══ Given data ══

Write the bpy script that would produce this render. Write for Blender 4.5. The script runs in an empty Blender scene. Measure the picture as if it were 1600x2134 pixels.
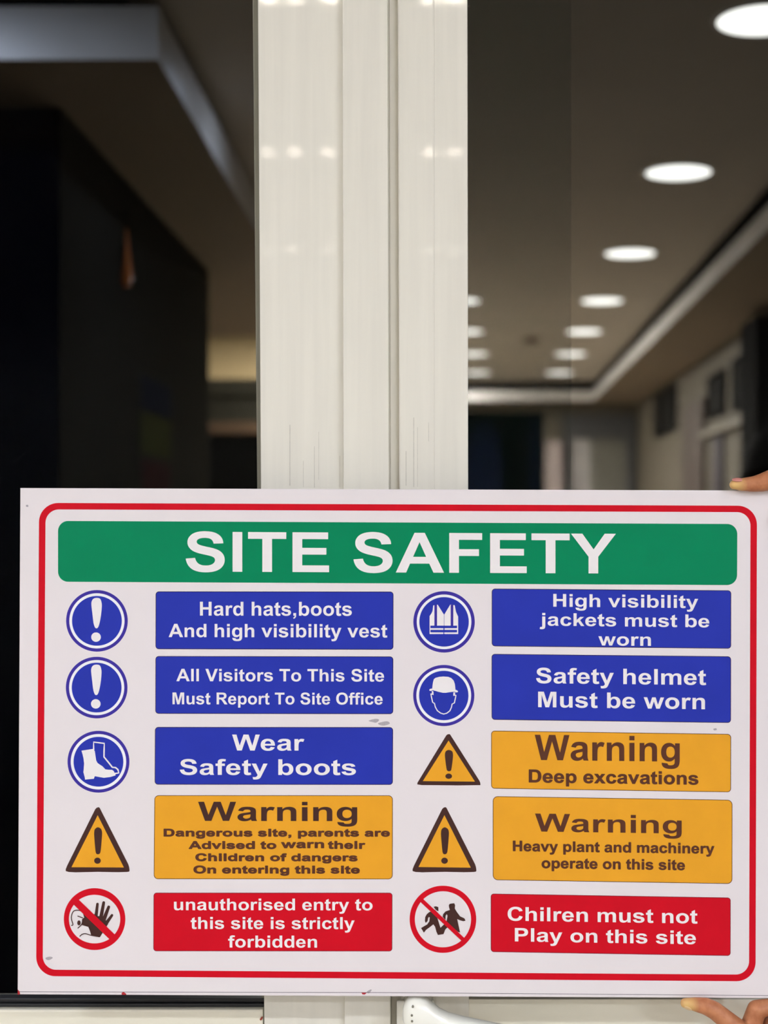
import bpy, bmesh, math, random
from mathutils import Vector, Matrix
random.seed(4)
SC = bpy.context.scene
COL = SC.collection

# ------------------------------------------------------------------ camera, world, exposure
CAM_Z = 1.45
F = 3100.0                 # focal length in pixels of a 1600 x 2134 frame
PX, PY = 985.0, 1080.0     # where the hall axis meets the frame
cam = bpy.data.cameras.new('camera')
cam.sensor_fit = 'VERTICAL'
cam.sensor_height = 36.0
cam.lens = F / 2134.0 * 36.0
cam.shift_x = -(PX - 800.0) / 2134.0
cam.shift_y = (PY - 1067.0) / 2134.0
cam.clip_start = 0.02
cam.dof.use_dof = True
cam.dof.focus_distance = 1.185
cam.dof.aperture_fstop = 4.8
camo = bpy.data.objects.new('camera', cam)
camo.location = (0, 0, CAM_Z)
camo.rotation_euler = (math.radians(90), 0, 0)
COL.objects.link(camo)
SC.camera = camo

w = bpy.data.worlds.new('world')
SC.world = w
w.use_nodes = True
w.node_tree.nodes['Background'].inputs[0].default_value = (0.9, 0.95, 1.0, 1)
w.node_tree.nodes['Background'].inputs[1].default_value = 0.02
SC.view_settings.view_transform = 'Standard'
SC.view_settings.look = 'None'
SC.view_settings.gamma = 1.0
SC.view_settings.exposure = 0.0
SC.view_settings.use_curve_mapping = False

FRONT_LAMP = 525.0
FILL_PANEL = 6.5
SPOT = 165.0
COOL = 165.0
HALL_LAMP = 5.5
ADDED_STRIP = 560.0
RECESS_LAMP = 44.0
FRONT_COL = (0.95, 1.025, 1.185)
HALL_COL = (1.0, 0.97, 0.90)

# ------------------------------------------------------------------ helpers
def lin(c):
    c = c / 255.0
    return c / 12.92 if c <= 0.04045 else ((c + 0.055) / 1.055) ** 2.4

def rgb(r, g, b):
    return (lin(r), lin(g), lin(b), 1.0)

MATS = {}
def mat(name, col, rough=0.5, spec=0.5, vary=0.0, scale=20.0, bump=0.0, coat=0.0, emit=None, strength=0.0, alpha=1.0, stretch=(1, 1, 1), metal=0.0):
    if name in MATS:
        return MATS[name]
    m = bpy.data.materials.new(name)
    m.use_nodes = True
    nt = m.node_tree
    b = nt.nodes['Principled BSDF']
    b.inputs['Base Color'].default_value = col
    b.inputs['Roughness'].default_value = rough
    b.inputs['Specular IOR Level'].default_value = spec
    b.inputs['Metallic'].default_value = metal
    b.inputs['Alpha'].default_value = alpha
    if coat:
        b.inputs['Coat Weight'].default_value = coat
        b.inputs['Coat Roughness'].default_value = 0.03
    if emit:
        b.inputs['Emission Color'].default_value = (*emit, 1)
        b.inputs['Emission Strength'].default_value = strength
    if vary or bump:
        tc = nt.nodes.new('ShaderNodeTexCoord')
        mp = nt.nodes.new('ShaderNodeMapping')
        mp.inputs['Scale'].default_value = stretch
        nz = nt.nodes.new('ShaderNodeTexNoise')
        nz.inputs['Scale'].default_value = scale
        nz.inputs['Detail'].default_value = 4.0
        nt.links.new(tc.outputs['Object'], mp.inputs['Vector'])
        nt.links.new(mp.outputs['Vector'], nz.inputs['Vector'])
        if vary:
            mr = nt.nodes.new('ShaderNodeMapRange')
            mr.inputs['From Min'].default_value = 0.3
            mr.inputs['From Max'].default_value = 0.7
            mr.inputs['To Min'].default_value = 1.0 - vary
            mr.inputs['To Max'].default_value = 1.0 + vary * 0.4
            mx = nt.nodes.new('ShaderNodeMix')
            mx.data_type = 'RGBA'
            mx.blend_type = 'MULTIPLY'
            mx.inputs['Factor'].default_value = 1.0
            mx.inputs['A'].default_value = col
            nt.links.new(nz.outputs['Fac'], mr.inputs['Value'])
            nt.links.new(mr.outputs['Result'], mx.inputs['B'])
            nt.links.new(mx.outputs['Result'], b.inputs['Base Color'])
        if bump:
            bp = nt.nodes.new('ShaderNodeBump')
            bp.inputs['Strength'].default_value = bump
            bp.inputs['Distance'].default_value = 0.001
            nt.links.new(nz.outputs['Fac'], bp.inputs['Height'])
            nt.links.new(bp.outputs['Normal'], b.inputs['Normal'])
    MATS[name] = m
    return m

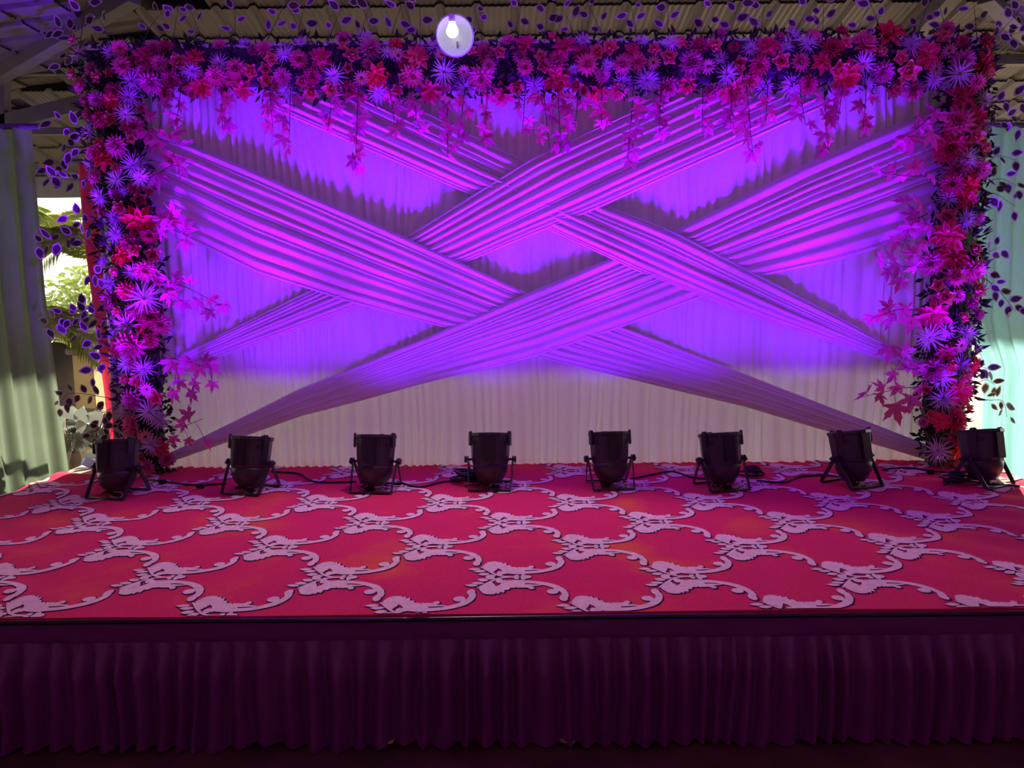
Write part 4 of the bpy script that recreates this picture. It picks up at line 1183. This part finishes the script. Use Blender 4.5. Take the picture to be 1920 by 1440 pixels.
def broad_plant():
    p = onz(118, 872, .30)
    base = at(118, 850, 5.55); base.z = 0
    t = thing('leafy_plant', 'plant with broad pale grey green leaves and bare stems at the stage corner', 'plant', base)
    tops = [at(119, 775, 5.55), at(150, 800, 5.6)]
    for q in tops:
        b = MB(); e = q - base
        b.tube(smooth_path([(0, 0, 0), (e.x * .15, 0, e.z * .55), e], 12), .012, 7); b.build('stem', m_pale, t, smooth=True)
    def leafm(px, py, s, ang, tilt):
        b = MB(); prof = [(0, .03), (.2, .24), (.45, .32), (.7, .24), (.9, .09), (1, 0)]
        vs = [];
        for x, w in prof: vs += [(x, -w, .05 * x), (x, 0, -.04 + .05 * x), (x, w, .05 * x)]
        fs = [(3 * i + j, 3 * i + j + 1, 3 * i + j + 4, 3 * i + j + 3) for i in range(5) for j in range(2)]
        b.add(vs, fs); o = b.build('leaf', m_broad, t, smooth=True)
        q = at(px, py, 5.5) - base; sc = s * 5.5 / FPX
        x = Vector((math.cos(ang), -.25, math.sin(ang))).normalized(); n = Vector((tilt, -1, .5)).normalized(); y = n.cross(x).normalized(); z = x.cross(y)
        R = Matrix((x * sc, y * sc, z * sc)).transposed().to_4x4(); R.translation = q; o.matrix_local = R
    for a in [(150, 782, 42, 2.6, 0), (150, 785, 30, -1.4, .3), (165, 775, 46, -.5, 0), (120, 775, 36, -2.2, .2), (150, 800, 46, 1.2, .4), (95, 770, 44, -1.2, 0), (95, 800, 40, -1.0, .3), (140, 840, 40, .3, 0), (125, 840, 34, 2.5, 0), (100, 820, 36, .6, .3), (155, 850, 40, -.2, .3)]: leafm(*a)
broad_plant()
def garden_wall():
    b = MB(); b.box((-5.5, 10.8, .45), (7, .2, .9)); o = b.build('wall_garden', mat('rough_wall', (.22, .18, .15), .9, var=.4, vscale=4, bump=.5, bscale=12)); tag(o, kind='structure')
    for k, (x, h, r) in enumerate(((-7.0, 2.3, .75), (-5.35, 2.0, .7), (-3.7, 2.2, .7))):
        t = thing('shrub', ('dense bush by the far wall, behind the green curtain side', 'dense bush by the far wall, middle of the opening', 'dense bush by the far wall, behind the red drape')[k], 'bush', (x, 9.9, 0))
        b = MB(); b.tube([(0, 0, 0), (.05, 0, h * .5)], .05, 8); b.build('stem', m_bark, t)
        b = MB()
        for _ in range(1500):
            d = Vector((rng.gauss(0, 1), rng.gauss(0, 1), rng.gauss(0, 1))).normalized() * r * rng.uniform(.5, 1.05)
            p = d + Vector((0, 0, h - r)); p.z = max(.05, p.z * 1.0)
            leaf_quad(b, p, Vector((rng.uniform(-1, 1), rng.uniform(-1, 1), rng.uniform(-1, .6))), Vector((rng.uniform(-.6, .6), -1, rng.uniform(-.3, 1))).normalized(), rng.uniform(.08, .16), .05)
        o = b.build('foliage', m_frond, t); tag(o, kind='stuff')
garden_wall()

# grey sack and scraps
def odds():
    p = at(120, 672, 6.9)
    t = thing('grey_tarp', 'crumpled dark grey sheet heaped in the garden', 'tarpaulin', (p.x, 6.9, 0))
    b = MB(); vs, fs = grid(24, 16, lambda u, v: (.34 * math.sin(PI * v) * math.cos(2 * PI * u) * (1 + .25 * noise.noise((u * 5, v * 4, 2))), .28 * math.sin(PI * v) * math.sin(2 * PI * u), (p.z + .12) * (.5 + .5 * math.cos(PI * v)) * (1 + .12 * noise.noise((u * 4, v * 5, 8)))))
    b.add(vs, fs); b.build('sheet', mat('grey_sheet', (.14, .13, .14), .7), t, smooth=True)
    for k, (px, py, lab) in enumerate(((727, 1384, 'small pale scrap on the ground under the skirt seam'), (1062, 1382, 'small torn paper scrap on the ground by the skirt hem'))):
        q = onz(px, py, .02); b = MB()
        R = random.Random(k)
        vs, fs = grid(5, 4, lambda u, v: (q.x + .05 * (u - .5) + R.uniform(-.004, .004), q.y - .03 + .03 * (v - .5), .022 + .010 * R.random()))
        b.add(vs, fs); o = b.build('paper_scrap', mat('scrap_paper', (.5, .42, .3), .9)); tag(o, lab, 'litter')
    for k, (px, py, s, lab) in enumerate(((168, 838, .10, 'pale blue sheet of card leaning at the stage corner, upper one'), (165, 850, .09, 'pale blue sheet of card by the stage corner, lower one'))):
        q = at(px, py, 5.06 + .05 * k); b = MB()
        b.box((q.x, q.y, STAGE + .024), (s, .004, s * .6), Matrix.Rotation(.5 - .3 * k, 3, 'Y') @ Matrix.Rotation(-.5, 3, 'X'))
        o = b.build('card_sheet', mat('pale_blue_card', (.45, .55, .85), .6)); tag(o, lab, 'card')
odds()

═══

→ Short task
Only lines that contain the word "picture" are wanted; copy each of them.

→ Expected output
Write the bpy script that would produce this render. Write for Blender 4.5. The script runs in an empty Blender scene. Measure the picture as if it were 1600x2134 pixels.
Write part 4 of the bpy script that recreates this picture. It picks up at line 1183. This part finishes the script. Use Blender 4.5. Take the picture to be 1920 by 1440 pixels.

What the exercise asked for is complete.